Last week Loyola University welcomed a new feature to campus: updated recycling bins.
Loyola community members have noticed the subtle changes to popular campus locations, marked by the addition of the brown disposal containers.
The University Campus Sustainability Committee decided on the change about a year ago and jump-started the implementation through university funding and funds from Sodexo and the Center for Environmental Communication. According to Director for Environmental Communication Bob Thomas, 12 new bins were placed across campus Sept. 1, and another 8-10 will be installed at a later date.
Loyola’s Jesuit traditions and values convey respect for sustainability and the environment. Therefore, recycling is not a new concept to the university. Prior to placement of the new bins, bright blue trashcan-like recycling bins held spots around campus. Some of these bins can still be found in places such as the parking garages.
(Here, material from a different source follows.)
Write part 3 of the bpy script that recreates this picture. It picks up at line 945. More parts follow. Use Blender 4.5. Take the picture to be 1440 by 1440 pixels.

So why would the university need new recycling containers?
“We’re always trying to make the place look better for the student environment and the teaching environment,” Thomas said. “We realized that we needed something functional, educational.”
Not only did the University Campus Sustainability Committee opt for a more uniform look for recycling bins, they also strategically placed them throughout campus.
“We put them in prominent places, like right where you walk into Monroe,” Thomas said. “We’re not going to put them on every floor of every building because that would take so much time to empty … We want them full, but we want people—like in Bobet—to bring their recyclables down when they’re leaving and drop them in there when they are walking out.”
Thomas said installing new bins had been under consideration for years, but the University Campus Sustainability Committee decided to wait until the university completed various campus construction projects.
“We really had talked about it for several years, and we knew that we were going to do it,” he said. “But Monroe was under construction and then the dorms were all scaffolded. And there were all kinds of stuff going on around campus.”
Student responses to the change have been mixed.
“It’s a very progressive change,” Andres Cascante, music senior, said. “I’d like to see this more around campus. I think it’s a step forward.”
Some students, however, disagreed with the decision to purchase new recycling bins.
“I think that the money spent on those could have probably been spent in more effective ways,” Jordan Thibodeaux, history sophomore, said. “We could have spent that money on more effective recycling programs.”
Despite mixed reviews, the new recycling bins are ready for student and faculty use.